3. It Makes Canada's Lack of Regulation Even More Ridiculous

Despite claims from industry that the tar sands are home to "world class" regulation and monitoring, Canada remains without any federal climate policy regulating oil and gas development. Regulations have been promised since 2006 but never delivered, leaving Canada with no climate plan, or policy to regulate emissions. At the same time, projects like the Energy East pipeline, with a climate impact the same a 7 million cars, are being pushed through without any review or consideration of climate impacts. Without even basic regulations, Canada's tar sands are on track to undermine the shift towards the "deep decarbonization pathway" pledged in the US-China climate plan.

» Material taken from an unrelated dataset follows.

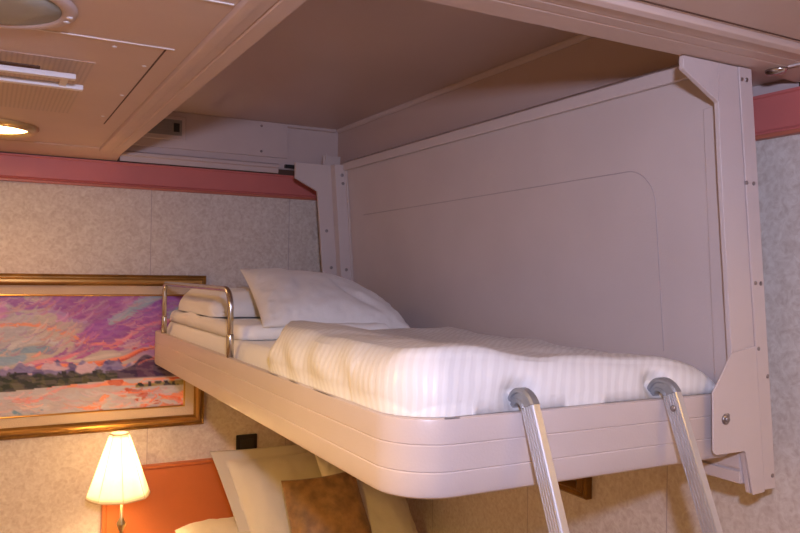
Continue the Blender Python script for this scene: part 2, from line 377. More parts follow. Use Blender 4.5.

4. It Raises Questions About the Viability of Pipeline Proposals

Planned and projected tar sands growth, and it's dangerous implications for the climate, depend on pipeline projects like the Keystone XL, Energy East and Northern Gateway pipelines. These pipelines are being built for the primary purpose of exporting tar sands crude to US and Asian markets. The US-China climate deal, and the commitments to clean energy development within it, mean that Canada is pushing projects into markets pledging to move away from dirty energy.

5. It Reinforces Keystone XL as Obama's Climate Test

The short term political impact of this deal still remains to be seen. While this is a strong message of the US and China's intention to take climate action, the proof remains to be seen. With the deepening climate crisis at the point it's at today, there are no points left for political leaders to simply make promises, they need to follow through with concrete actions. For Barack Obama to make this more than a paper promise, he needs to reject the Keystone XL pipeline, and for politicians in Canada, a similar climate test is shaping up around Energy East.

The bottom-line is that this new deal between China and the United States highlights the reality that Canada and the tar sands are going the wrong direction when it comes to tackling climate change.